NeuroIDBench: An Open-Source Benchmark Framework for the Standardization of Methodology in Brainwave-based Authentication Research

TL;DR

The paper tackles reproducibility and comparability gaps in brainwave-based authentication by introducing NeuroIDBench, an open-source benchmark framework that integrates nine ERP datasets, flexible preprocessing, feature extraction, and evaluation pipelines under two attacker models. It systematically compares shallow classifiers (e.g., SVM, RF, KNN, LDA, NB, LR) and a similarity-based Twin Neural Network approach, across single- and multi-session settings, highlighting PSD with AR order 1 as a robust default for shallow methods and the mixed, data-dependent performance of deep learning. Key findings show that unknown attackers substantially elevate $EER$ relative to known attackers, multi-session evaluations are significantly more challenging, and deep learning does not consistently outperform traditional feature-based approaches due to limited data.

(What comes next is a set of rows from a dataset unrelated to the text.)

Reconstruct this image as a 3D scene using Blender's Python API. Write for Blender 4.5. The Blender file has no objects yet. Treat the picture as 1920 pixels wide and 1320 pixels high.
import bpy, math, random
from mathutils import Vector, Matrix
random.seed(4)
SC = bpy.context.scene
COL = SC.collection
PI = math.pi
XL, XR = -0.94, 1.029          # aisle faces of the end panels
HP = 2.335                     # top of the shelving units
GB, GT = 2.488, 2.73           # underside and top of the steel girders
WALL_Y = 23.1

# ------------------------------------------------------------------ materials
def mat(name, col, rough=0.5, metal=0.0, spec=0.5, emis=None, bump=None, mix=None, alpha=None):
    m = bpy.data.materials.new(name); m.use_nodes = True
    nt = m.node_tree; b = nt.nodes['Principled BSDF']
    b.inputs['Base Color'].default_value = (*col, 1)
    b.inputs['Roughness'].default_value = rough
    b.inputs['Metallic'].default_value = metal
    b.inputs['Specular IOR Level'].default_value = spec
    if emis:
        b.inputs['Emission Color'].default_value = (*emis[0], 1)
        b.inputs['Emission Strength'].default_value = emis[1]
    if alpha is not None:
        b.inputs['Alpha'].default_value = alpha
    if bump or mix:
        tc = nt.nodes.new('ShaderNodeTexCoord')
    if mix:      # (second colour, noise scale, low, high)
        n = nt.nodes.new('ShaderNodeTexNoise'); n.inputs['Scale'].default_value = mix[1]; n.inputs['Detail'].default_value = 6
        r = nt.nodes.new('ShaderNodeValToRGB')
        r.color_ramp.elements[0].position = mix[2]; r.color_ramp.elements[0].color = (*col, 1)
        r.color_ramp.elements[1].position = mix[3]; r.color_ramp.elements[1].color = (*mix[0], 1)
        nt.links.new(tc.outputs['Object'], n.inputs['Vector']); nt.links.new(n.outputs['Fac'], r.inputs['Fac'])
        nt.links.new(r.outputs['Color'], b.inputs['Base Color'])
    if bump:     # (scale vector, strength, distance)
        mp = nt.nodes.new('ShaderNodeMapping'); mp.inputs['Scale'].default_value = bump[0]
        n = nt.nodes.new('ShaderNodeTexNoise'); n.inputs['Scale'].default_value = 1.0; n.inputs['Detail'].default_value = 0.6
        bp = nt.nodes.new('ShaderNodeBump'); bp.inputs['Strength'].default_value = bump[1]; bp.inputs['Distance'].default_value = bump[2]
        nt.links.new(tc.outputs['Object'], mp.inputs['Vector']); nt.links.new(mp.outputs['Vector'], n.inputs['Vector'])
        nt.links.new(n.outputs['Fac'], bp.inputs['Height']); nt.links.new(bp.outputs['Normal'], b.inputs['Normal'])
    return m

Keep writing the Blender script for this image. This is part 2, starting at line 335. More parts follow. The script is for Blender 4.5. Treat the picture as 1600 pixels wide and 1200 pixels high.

The work demonstrates the value of standardized, open benchmarking for fair comparisons and methodological refinement, and it calls for larger, multi-session, privacy-aware EEG datasets to advance practical brainwave authentication systems.

Abstract

Biometric systems based on brain activity have been proposed as an alternative to passwords or to complement current authentication techniques. By leveraging the unique brainwave patterns of individuals, these systems offer the possibility of creating authentication solutions that are resistant to theft, hands-free, accessible, and potentially even revocable. However, despite the growing stream of research in this area, faster advance is hindered by reproducibility problems. Issues such as the lack of standard reporting schemes for performance results and system configuration, or the absence of common evaluation benchmarks, make comparability and proper assessment of different biometric solutions challenging. Further, barriers are erected to future work when, as so often, source code is not published open access. To bridge this gap, we introduce NeuroIDBench, a flexible open source tool to benchmark brainwave-based authentication models. It incorporates nine diverse datasets, implements a comprehensive set of pre-processing parameters and machine learning algorithms, enables testing under two common adversary models (known vs unknown attacker), and allows researchers to generate full performance reports and visualizations. We use NeuroIDBench to investigate the shallow classifiers and deep learning-based approaches proposed in the literature, and to test robustness across multiple sessions. We observe a 37.6% reduction in Equal Error Rate (EER) for unknown attacker scenarios (typically not tested in the literature), and we highlight the importance of session variability to brainwave authentication. All in all, our results demonstrate the viability and relevance of NeuroIDBench in streamlining fair comparisons of algorithms, thereby furthering the advancement of brainwave-based authentication through robust methodological practices.

Figures (19)

• Figure 1: Overview of elements in a brainwave-based biometric authentication process arias2023performance.
• Figure 2: Schematic depiction outlining the architectural structure of the NeuroIDBench codebase, providing a visual overview of its underlying framework jayaram2018moabb
• Figure 3: The CNN's network architecture within the Twin neural Network is designed to produce a condensed 32-bit embedding from brain data samples, serving as an efficient method to compute latent representations of inputs fallahi2023brainnet.
• Figure 4: Impact of varying sample duration, ranging from 1 to 2 seconds, on the efficacy of the seven authentication algorithms. These algorithms are applied across nine datasets, with the evaluation metric employed being the EER. The evaluation was conducted under the unknown attacker scenario.
• Figure 5: Influence of varying sample rejection thresholds, spanning from 100 to 400 microvolts, as well as scenarios with no rejection, on the performance outcomes of seven authentication algorithms. The investigation is conducted across nine distinct datasets, employing the EER as the metric for comprehensive performance assessment, and performance assessment is done under an unknown attacker scenario.